Aconseja el domingo, con su placidez, volver a hablar de letras, mientras el mundo, ahí fuera, sigue proponiendo distracciones. Así que, por ejemplo, vamos con José Saramago, el escritor portugués, que fue durante mucho tiempo una de mis lecturas recurrentes. Primero tuve que ponerme al día leyendo cuanto había publicado anteriormente a mi descubrimiento de su obra, a finales de los noventa, en torno al 98, creo recordar, cuando lo del Nobel; y después, ir leyendo lo nuevo según salía. Cuando lanzó La caverna lo entrevisté, y no me resultó fácil, porque yo escuchaba sus respuestas sobre la vida y la literatura, que me interesaban más que lo que pudiera decirme de política, y asistía a la charla de un hombre sensato y tan parecido a la gente normal que había poco más que asentir a lo que me iba contando. Hoy quizá sí le mostraría la muleta de lo político, sobre todo en el ámbito de lo global, retando a su lucidez.

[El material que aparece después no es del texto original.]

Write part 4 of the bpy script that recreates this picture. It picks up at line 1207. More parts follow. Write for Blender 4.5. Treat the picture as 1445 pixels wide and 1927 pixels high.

Aquel encuentro, hará veinticinco años al menos, recuerdo que fue en la Casa de América de Madrid. Yo era joven, pero en las páginas de Saramago ya había detectado la feliz influencia de Kafka, tan querido para mí. Eso hacía que esa manera de mirar el mundo del luso a mí me resultase natural. Un relato en el que todos se quedan ciegos. La península ibérica que se desgaja de Europa y se lanza hacia el Atlántico en una singladura simpar. Lisboa recorrida junto al Ricardo Reis de Pessoa, que regresa a la ciudad una vez que su creador ha fallecido. La muerte que se olvida de nosotros y deja de cumplir con su cometido. O, en la citada La caverna, ese centro comercial convertido en ciudad, o ciudad convertida en centro comercial, en cuyo interior pretende sobrevivir un asombrado alfarero al que los tiempos han atropellado. La fórmula, una y otra vez, demuestra ser fértil: se propone una situación anómala y después se exploran todas las consecuencias de tal premisa, con la paciencia de Saramago al pensar y al escribir, que es lo mismo.
Dos aspectos me parecen importantes de su obra, de su estilo. En primer lugar, el tipo de narrador que emplea: una voz que conoce la totalidad de la historia y que a veces nos anticipa hechos del futuro que los propios personajes aún no han descubierto. Eso nos permite, como lectores, alcanzar la conmiseración, dolernos junto a los seres creados; Saramago consigue que compartamos la misma piedad con la que él trata a sus criaturas. Como escritor, a mí me ha costado mucho tiempo y muchas obras respetar a mis personajes, quererlos de esa manera. Quizá ser padre me ayudó a tal profundidad, a tal bondad, pero no sé por qué.
Y por otro lado, el manejo del tiempo de Saramago resulta harto atractivo. Los escritores, muy especialmente los poetas, se distinguen por el ritmo que imprimen a sus escritos. ¿Cómo transcurre el tiempo dentro de la obra? ¿A qué velocidad se nos ofrecen los hechos que hacen avanzar la acción? El tiempo de Saramago es paciente, lento, lentísimo a veces, algo que se acentúa por su forma de dialogar, sin guiones, de corrido, separando las distintas intervenciones por meras comas. Es decir, leer a este hombre nos exige serenidad. Hoy por hoy, en este absurdo mundo de prisas e inmediateces, hay que hacer la prueba de volver a Saramago para retornar a la quietud, a uno mismo. Porque su prosa, lenta e inexorable, como una tranquila inundación, acaba permitiéndonos nadar con fluidez. Cuando silencias al mundo y dejas que hable Saramago, alcanzas una suerte de plenitud lectora.
Ay, si aprendiésemos a querernos como él quiere a sus personajes.